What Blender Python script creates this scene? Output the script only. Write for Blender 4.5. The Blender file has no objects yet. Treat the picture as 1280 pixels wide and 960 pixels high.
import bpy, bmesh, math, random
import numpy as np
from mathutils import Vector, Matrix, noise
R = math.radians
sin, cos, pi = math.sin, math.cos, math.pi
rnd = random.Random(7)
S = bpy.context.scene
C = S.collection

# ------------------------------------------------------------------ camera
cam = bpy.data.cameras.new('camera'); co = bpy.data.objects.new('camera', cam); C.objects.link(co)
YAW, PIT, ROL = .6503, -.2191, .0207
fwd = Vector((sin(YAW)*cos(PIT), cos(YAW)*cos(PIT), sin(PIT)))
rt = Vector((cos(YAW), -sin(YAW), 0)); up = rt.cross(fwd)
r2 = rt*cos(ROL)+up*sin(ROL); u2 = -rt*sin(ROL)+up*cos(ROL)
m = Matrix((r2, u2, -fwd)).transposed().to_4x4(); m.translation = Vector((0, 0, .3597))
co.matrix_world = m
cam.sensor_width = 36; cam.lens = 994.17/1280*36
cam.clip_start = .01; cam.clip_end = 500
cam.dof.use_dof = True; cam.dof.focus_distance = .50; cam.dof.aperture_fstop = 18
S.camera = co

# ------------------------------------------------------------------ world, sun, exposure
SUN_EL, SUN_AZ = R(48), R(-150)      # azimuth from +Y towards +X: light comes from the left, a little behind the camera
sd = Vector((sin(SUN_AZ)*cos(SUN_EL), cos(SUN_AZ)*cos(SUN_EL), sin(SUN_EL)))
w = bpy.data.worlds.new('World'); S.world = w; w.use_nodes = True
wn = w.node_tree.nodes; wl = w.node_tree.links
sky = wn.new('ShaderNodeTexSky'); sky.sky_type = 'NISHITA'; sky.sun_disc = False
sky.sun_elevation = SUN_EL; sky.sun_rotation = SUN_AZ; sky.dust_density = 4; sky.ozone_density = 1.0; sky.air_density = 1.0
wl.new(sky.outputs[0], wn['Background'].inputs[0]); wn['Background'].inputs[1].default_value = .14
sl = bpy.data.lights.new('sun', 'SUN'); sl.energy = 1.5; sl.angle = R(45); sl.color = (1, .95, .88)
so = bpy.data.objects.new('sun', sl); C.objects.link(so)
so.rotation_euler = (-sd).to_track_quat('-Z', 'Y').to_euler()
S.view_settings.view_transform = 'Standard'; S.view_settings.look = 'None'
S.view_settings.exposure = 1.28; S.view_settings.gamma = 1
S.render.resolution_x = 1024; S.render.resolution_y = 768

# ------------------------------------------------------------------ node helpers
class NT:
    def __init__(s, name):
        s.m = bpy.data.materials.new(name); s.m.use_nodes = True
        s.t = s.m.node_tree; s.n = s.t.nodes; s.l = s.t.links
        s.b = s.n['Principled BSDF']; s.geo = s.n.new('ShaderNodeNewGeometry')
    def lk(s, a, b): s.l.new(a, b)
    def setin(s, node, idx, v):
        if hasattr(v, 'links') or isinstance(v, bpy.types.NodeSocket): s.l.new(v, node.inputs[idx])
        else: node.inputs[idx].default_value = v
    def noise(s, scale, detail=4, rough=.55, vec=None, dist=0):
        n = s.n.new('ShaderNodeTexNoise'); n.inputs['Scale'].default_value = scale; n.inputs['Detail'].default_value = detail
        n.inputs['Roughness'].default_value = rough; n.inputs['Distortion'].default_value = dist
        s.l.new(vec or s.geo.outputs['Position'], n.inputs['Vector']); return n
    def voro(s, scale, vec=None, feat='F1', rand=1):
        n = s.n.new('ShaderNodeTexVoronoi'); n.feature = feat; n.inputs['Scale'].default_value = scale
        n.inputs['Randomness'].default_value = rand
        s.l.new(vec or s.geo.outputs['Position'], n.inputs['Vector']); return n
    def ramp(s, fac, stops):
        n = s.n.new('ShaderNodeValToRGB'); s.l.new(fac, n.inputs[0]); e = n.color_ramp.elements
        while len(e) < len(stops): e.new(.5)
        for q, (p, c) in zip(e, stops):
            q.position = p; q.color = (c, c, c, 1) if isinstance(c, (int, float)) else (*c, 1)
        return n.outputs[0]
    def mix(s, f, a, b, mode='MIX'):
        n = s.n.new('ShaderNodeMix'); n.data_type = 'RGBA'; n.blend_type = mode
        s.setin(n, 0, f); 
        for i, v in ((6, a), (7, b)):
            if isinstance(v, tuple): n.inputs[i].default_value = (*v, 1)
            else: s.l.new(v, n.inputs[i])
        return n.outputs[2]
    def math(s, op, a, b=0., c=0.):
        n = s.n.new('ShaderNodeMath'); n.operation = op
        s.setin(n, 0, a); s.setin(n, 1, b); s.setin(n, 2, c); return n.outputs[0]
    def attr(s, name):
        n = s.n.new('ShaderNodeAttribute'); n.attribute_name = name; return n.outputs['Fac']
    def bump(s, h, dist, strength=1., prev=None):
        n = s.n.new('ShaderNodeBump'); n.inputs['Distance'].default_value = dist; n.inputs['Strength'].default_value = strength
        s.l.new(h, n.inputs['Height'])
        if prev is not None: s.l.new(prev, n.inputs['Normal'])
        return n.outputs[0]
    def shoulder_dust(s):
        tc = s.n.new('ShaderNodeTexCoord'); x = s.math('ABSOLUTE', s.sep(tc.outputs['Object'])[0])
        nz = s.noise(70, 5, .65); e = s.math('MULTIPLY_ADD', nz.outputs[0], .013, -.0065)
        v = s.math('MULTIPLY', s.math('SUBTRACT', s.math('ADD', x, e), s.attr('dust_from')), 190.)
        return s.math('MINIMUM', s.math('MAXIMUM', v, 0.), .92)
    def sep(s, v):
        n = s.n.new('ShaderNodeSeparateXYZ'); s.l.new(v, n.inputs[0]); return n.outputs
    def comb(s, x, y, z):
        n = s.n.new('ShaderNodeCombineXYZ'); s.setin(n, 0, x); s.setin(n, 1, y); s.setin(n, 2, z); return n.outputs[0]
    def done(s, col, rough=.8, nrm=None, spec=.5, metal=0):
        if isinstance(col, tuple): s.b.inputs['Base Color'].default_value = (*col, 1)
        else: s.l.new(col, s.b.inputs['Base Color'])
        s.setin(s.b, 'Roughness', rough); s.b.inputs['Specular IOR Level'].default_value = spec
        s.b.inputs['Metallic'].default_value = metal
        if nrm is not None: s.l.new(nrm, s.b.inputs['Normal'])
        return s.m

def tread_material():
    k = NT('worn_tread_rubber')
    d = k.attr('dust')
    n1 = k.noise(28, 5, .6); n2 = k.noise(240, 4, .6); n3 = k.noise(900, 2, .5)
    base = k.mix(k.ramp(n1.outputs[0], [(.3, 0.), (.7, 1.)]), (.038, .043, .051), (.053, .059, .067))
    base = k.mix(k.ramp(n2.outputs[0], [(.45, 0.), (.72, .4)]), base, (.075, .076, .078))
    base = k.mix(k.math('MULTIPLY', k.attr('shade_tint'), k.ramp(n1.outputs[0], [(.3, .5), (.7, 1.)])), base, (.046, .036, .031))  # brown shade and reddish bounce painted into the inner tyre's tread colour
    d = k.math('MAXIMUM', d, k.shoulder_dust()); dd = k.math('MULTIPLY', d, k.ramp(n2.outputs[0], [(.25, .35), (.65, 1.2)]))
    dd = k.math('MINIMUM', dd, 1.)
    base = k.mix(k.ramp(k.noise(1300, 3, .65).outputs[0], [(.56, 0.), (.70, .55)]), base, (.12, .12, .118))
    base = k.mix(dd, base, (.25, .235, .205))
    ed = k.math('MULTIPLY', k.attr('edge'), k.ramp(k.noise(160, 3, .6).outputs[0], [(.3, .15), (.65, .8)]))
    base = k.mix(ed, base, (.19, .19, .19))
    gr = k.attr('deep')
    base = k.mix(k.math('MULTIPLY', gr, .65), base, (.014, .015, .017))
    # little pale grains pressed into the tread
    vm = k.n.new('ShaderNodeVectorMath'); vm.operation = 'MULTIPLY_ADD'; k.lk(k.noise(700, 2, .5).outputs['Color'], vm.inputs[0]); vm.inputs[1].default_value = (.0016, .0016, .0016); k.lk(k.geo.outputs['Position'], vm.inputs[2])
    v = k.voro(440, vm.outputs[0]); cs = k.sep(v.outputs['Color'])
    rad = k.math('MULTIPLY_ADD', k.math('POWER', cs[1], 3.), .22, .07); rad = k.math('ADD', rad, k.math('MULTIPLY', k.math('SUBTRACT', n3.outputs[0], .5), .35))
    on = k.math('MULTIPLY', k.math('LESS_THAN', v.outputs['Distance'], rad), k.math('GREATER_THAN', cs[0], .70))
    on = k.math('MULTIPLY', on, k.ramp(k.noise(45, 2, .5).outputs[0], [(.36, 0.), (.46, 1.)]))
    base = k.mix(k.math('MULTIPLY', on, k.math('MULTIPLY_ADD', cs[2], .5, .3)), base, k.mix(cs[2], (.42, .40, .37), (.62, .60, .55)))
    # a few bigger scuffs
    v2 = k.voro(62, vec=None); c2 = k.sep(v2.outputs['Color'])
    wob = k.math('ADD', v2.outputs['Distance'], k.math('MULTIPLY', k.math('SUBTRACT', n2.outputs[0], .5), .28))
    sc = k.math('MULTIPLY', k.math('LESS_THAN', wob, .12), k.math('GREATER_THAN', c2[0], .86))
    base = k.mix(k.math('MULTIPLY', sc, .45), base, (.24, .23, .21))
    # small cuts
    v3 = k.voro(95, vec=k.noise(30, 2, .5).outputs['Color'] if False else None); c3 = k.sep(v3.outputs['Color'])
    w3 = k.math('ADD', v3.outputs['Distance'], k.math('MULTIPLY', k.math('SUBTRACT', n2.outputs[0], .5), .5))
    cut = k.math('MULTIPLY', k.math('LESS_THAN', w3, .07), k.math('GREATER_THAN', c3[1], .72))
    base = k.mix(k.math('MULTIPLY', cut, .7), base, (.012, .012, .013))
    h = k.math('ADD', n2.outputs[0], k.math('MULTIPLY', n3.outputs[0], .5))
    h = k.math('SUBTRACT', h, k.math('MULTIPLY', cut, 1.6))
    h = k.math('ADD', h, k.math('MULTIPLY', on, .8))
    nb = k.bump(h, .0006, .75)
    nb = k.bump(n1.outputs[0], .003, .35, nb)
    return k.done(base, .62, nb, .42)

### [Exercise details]
Everything from the first line above up to and including the line that contains "C = S.collection" should be printed exactly; please print only that.

### [Solution to this task]
What Blender Python script creates this scene? Output the script only. Write for Blender 4.5. The Blender file has no objects yet. Treat the picture as 1280 pixels wide and 960 pixels high.
import bpy, bmesh, math, random
import numpy as np
from mathutils import Vector, Matrix, noise
R = math.radians
sin, cos, pi = math.sin, math.cos, math.pi
rnd = random.Random(7)
S = bpy.context.scene
C = S.collection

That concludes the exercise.